▶ [Your instructions]: Without the pictures, extract every line from the start of the material to the line containing "return m, nt, nt.nodes['Principled BSDF']", both ends included.

[Recorded data]
- - - - - - -
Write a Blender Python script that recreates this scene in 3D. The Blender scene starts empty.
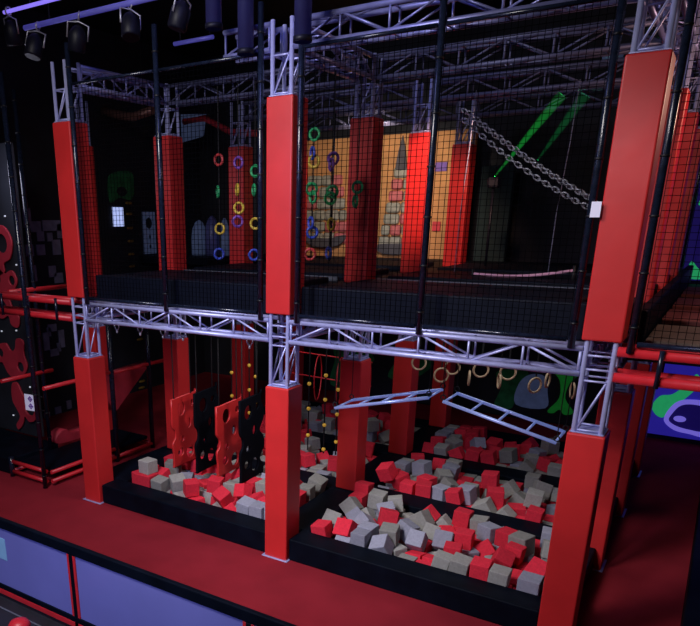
# Indoor ninja-adventure course: padded truss towers, foam pits below, netted deck above.
import bpy, bmesh, math, random
from mathutils import Vector, Matrix
R = math.radians
PI = math.pi
scene = bpy.context.scene
COL = scene.collection
random.seed(5)

# ------------------------------------------------------------------ materials
def new_mat(name):
    m = bpy.data.materials.new(name); m.use_nodes = True
    nt = m.node_tree
    return m, nt, nt.nodes['Principled BSDF']

def mat(name, col, rough=.5, metal=0., var=.15, scale=6., bump=0., bscale=40., emit=None, estr=0., spec=.5, objvar=0.):
    m, nt, b = new_mat(name)
    N, L = nt.nodes, nt.links
    tc = N.new('ShaderNodeTexCoord')
    nz = N.new('ShaderNodeTexNoise'); nz.inputs['Scale'].default_value = scale; nz.inputs['Detail'].default_value = 4
    L.new(tc.outputs['Object'], nz.inputs['Vector'])
    rp = N.new('ShaderNodeValToRGB')
    c0 = [max(0, c * (1 - var)) for c in col]; c1 = [min(1, c * (1 + var)) for c in col]
    rp.color_ramp.elements[0].position = .3; rp.color_ramp.elements[1].position = .7
    rp.color_ramp.elements[0].color = (*c0, 1); rp.color_ramp.elements[1].color = (*c1, 1)
    L.new(nz.outputs['Fac'], rp.inputs['Fac'])
    out = rp.outputs['Color']
    if objvar:
        oi = N.new('ShaderNodeObjectInfo')
        hs = N.new('ShaderNodeHueSaturation')
        mr = N.new('ShaderNodeMapRange'); mr.inputs['To Min'].default_value = 1 - objvar; mr.inputs['To Max'].default_value = 1 + objvar
        L.new(oi.outputs['Random'], mr.inputs['Value']); L.new(mr.outputs['Result'], hs.inputs['Value'])
        L.new(out, hs.inputs['Color']); out = hs.outputs['Color']
    L.new(out, b.inputs['Base Color'])
    b.inputs['Roughness'].default_value = rough
    b.inputs['Metallic'].default_value = metal
    b.inputs['Specular IOR Level'].default_value = spec
    if bump:
        n2 = N.new('ShaderNodeTexNoise'); n2.inputs['Scale'].default_value = bscale; n2.inputs['Detail'].default_value = 3
        L.new(tc.outputs['Object'], n2.inputs['Vector'])
        bp = N.new('ShaderNodeBump'); bp.inputs['Strength'].default_value = bump; bp.inputs['Distance'].default_value = .02
        L.new(n2.outputs['Fac'], bp.inputs['Height']); L.new(bp.outputs['Normal'], b.inputs['Normal'])
    if emit:
        b.inputs['Emission Color'].default_value = (*emit, 1); b.inputs['Emission Strength'].default_value = estr
    return m

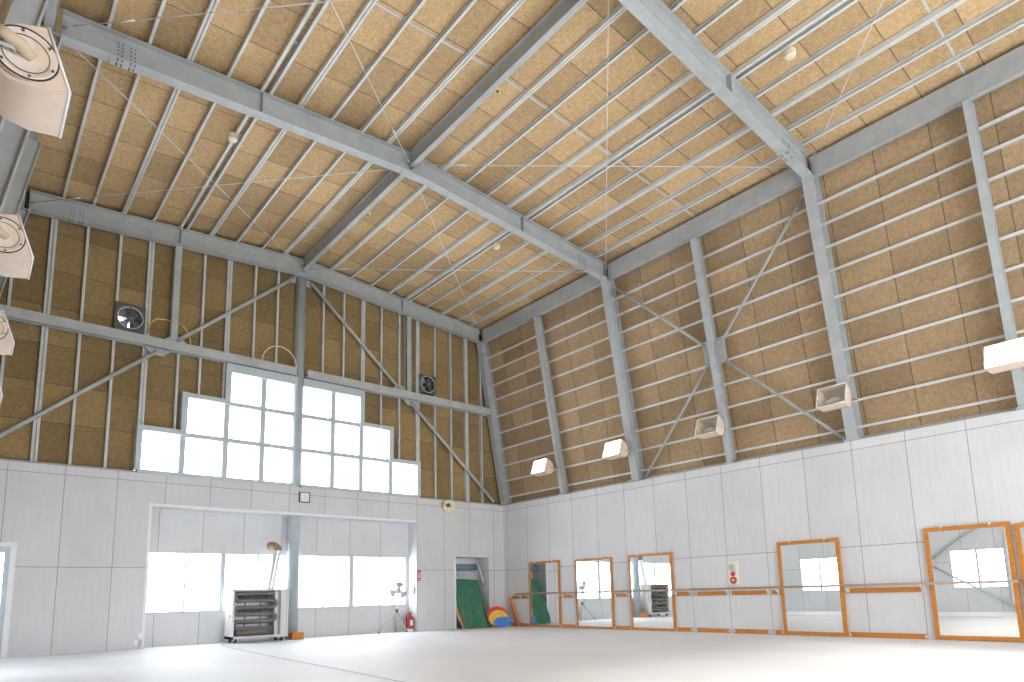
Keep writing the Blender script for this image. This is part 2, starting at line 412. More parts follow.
# left door in the back wall
d = struct(bx(-13.27, -13.17, -.05, .06, 0, 2.25).box(-14.25, -13.17, -.05, .06, 2.25, 2.33).build('door_1', 'white'), 'white framed glazed door at the left end of the back wall')
bx(-14.2, -13.95, .0, .03, 0, 2.25).box(-13.36, -13.27, .0, .03, 0, 2.25).box(-13.95, -13.36, 0, .03, 0, .9).box(-13.95, -13.36, 0, .03, 2.12, 2.25).build('leaf', 'frame', d)
bx(-13.95, -13.36, .01, .02, .9, 2.12).build('pane', 'glass', d)
MB().lathe((-13.40, 0, 1.02), (0, -1, 0), [(.028, 0), (.028, .03), (.012, .03), (.012, .07)], 12).tube([(-13.40, -.07, 1.02), (-13.54, -.07, 1.02)], .012, 8).build('door_handle', 'wire', d)

# ------------------------------------------------------------------ main steel
def colname(k): return ['at the back corner', 'one bay from the back', 'two bays from the back'][k]
def column(y, side, main, label, top_s=None):
    w, h = (.235, .33) if main else (.125, .26)
    x0, z0 = slope_pt(-.04, .0, side); x1, z1 = slope_pt(5.70 if main else 5.62, .0, side)
    m = MB(); out = V((side * cos(TA), 0, sin(TA)))
    m.ext((x0, y, z0), (x1, y, z1), I_prof(w, h, .016, .012), (0, 1, 0), out)
    o = tag(m.build('steel_column', 'steel', loc=(x0, y, z0)), label, 'column', 'leaning steel columns', 'thing')
    xb, zb = slope_pt(-.02, .12, side)
    bx(xb - .19, xb + .19, y - w * .62, y + w * .62, zb - .035, zb + .0).build('base_plate', 'steel', o)
    if main:   # stiffener plates and bolts under the eave
        for s in (5.25, 5.66):
            xa, za = slope_pt(s, .02, side); xc, zc = slope_pt(s, h - .02, side)
            MB().ext((xa, y, za), (xc, y, zc), [(-w * .48, -.006), (w * .48, -.006), (w * .48, .006), (-w * .48, .006)], (0, 1, 0)).build('stiffener', 'steel', o)
    return o
RC = {}
for k in range(4):
    nm = ['in the back right corner, framing the gable', 'on the right wall beside the second lit lamp from the corner', 'on the right wall with the larger unlit lamp near its foot', 'on the right wall behind the camera'][k]
    if k < 3: RC[k] = column(FY[k], 1, True, 'wide grey steel column ' + nm)
for k in range(3):
    nm = ['carrying the lit lamp nearest the back corner', 'between the crossed braces, carrying the smaller unlit lamp', 'carrying the big lit lamp at the right edge'][k]
    RC[k + .5] = column(FY[0] - BAY * (k + .5), 1, False, 'narrow grey steel column ' + nm)
LC = {}
for k in range(3): LC[k] = column(FY[k], -1, True, 'wide grey steel column leaning at the left wall, ' + ['in the back left corner', 'where the middle rafter lands', 'behind the nearest cream lamp'][k])
for k in range(3): LC[k + .5] = column(FY[0] - BAY * (k + .5), -1, False, 'narrow grey steel column on the left wall, ' + ['nearest the back corner', 'just beyond the nearest cream lamp', 'closest to the camera'][k])

def rafter(y, label):
    m = MB(); up = V((0, 0, 1))
    pr = I_prof(.215, RD, .016, .012)
    for sg in (-1, 1):
        xe = XR + sg * (XE - XR) + sg * .30 * 0
        xo = XR + sg * (XE - XR + .02)
        m.ext((xo, y, zroof(xo)), (XR, y, ZR), pr, (0, 1, 0), up)
    o = tag(m.build('roof_rafter', 'steel', loc=(XR, y, ZR)), label, 'rafter', 'grey roof rafters across the hall')
    # splice plates with bolts near both ends, at the ridge and at the double purlins
    for sg in (-1, 1):
        for dx in (5.40,):
            x = XR + sg * dx
            p = MB(); z = zroof(x)
            p.box(x - .16, x + .16, y - .016, y + .016, z + .06, z + RD - .06)
            p.add([(x - .22, y - .108, zroof(x - .22) - .012), (x + .22, y - .108, zroof(x + .22) - .012), (x + .22, y + .108, zroof(x + .22) - .012), (x - .22, y + .108, zroof(x - .22) - .012),
                   (x - .22, y - .108, zroof(x - .22) + .001), (x + .22, y - .108, zroof(x + .22) + .001), (x + .22, y + .108, zroof(x + .22) + .001), (x - .22, y + .108, zroof(x - .22) + .001)],
                  [(0, 3, 2, 1), (4, 5, 6, 7), (0, 1, 5, 4), (1, 2, 6, 5), (2, 3, 7, 6), (3, 0, 4, 7)])
            pl = p.build('splice_plate', 'steel', o)
            many('bolt', 'bolt', pl, [(x + i, y - .016, z + j) for i in (-.12, -.06, .06, .12) for j in (.10, .17, .24, .31)], (0, -1, 0), .014, .014)
            many('bolt', 'bolt', pl, [(x + i, y + j, zroof(x + i) - .012) for i in (-.12, -.06, .06, .12) for j in (-.075, -.045, .045, .075)], (0, 0, -1), .014, .014)
        x = XR + sg * 5 * PIT
        bx(x - .008, x + .008, y - .105, y + .105, zroof(x) + .016, zroof(x) + RD - .016).build('stiffener', 'steel', o)
    p = MB(); p.box(XR - .22, XR + .22, y - .11, y + .11, ZR - .035, ZR - .018).box(XR - .008, XR + .008, y - .105, y + .105, ZR + .0, ZR + RD - .016)
    p.build('ridge_plate', 'steel', o)
    return o
RAF = [rafter(FY[0], 'grey steel rafter along the top of the gable wall'), rafter(FY[1], 'grey steel rafter crossing the middle of the roof'), rafter(FY[2], 'nearest grey steel rafter, running off the top of the picture')]

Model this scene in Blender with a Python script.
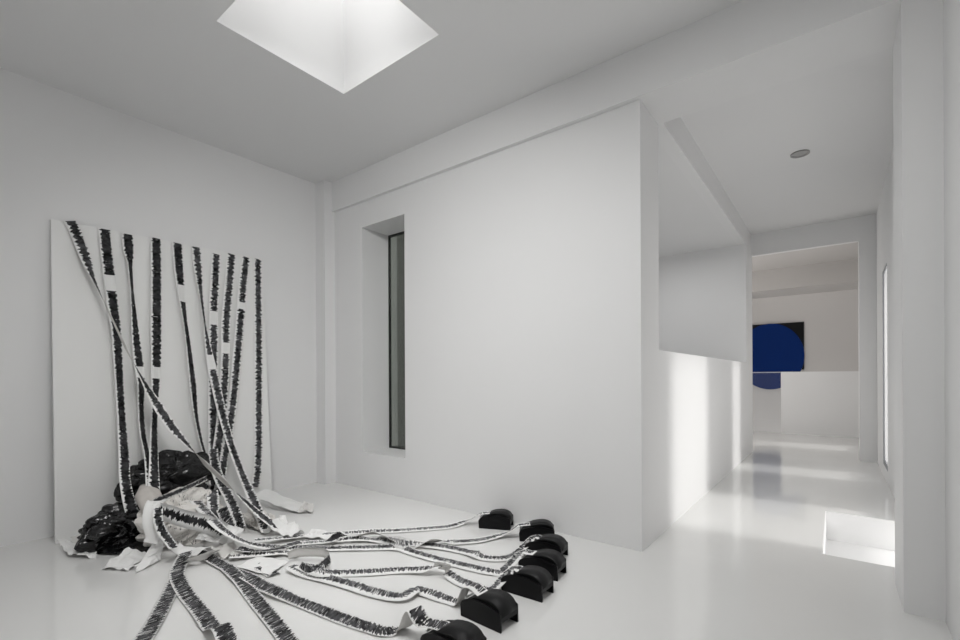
- - - - - - -
▶ [Output of the task]:
Write a Blender Python script that recreates this scene in 3D. The Blender scene starts empty.
# Indoor ninja-adventure course: padded truss towers, foam pits below, netted deck above.
import bpy, bmesh, math, random
from mathutils import Vector, Matrix
R = math.radians
PI = math.pi
scene = bpy.context.scene
COL = scene.collection
random.seed(5)

# ------------------------------------------------------------------ materials
def new_mat(name):
    m = bpy.data.materials.new(name); m.use_nodes = True
    nt = m.node_tree
    return m, nt, nt.nodes['Principled BSDF']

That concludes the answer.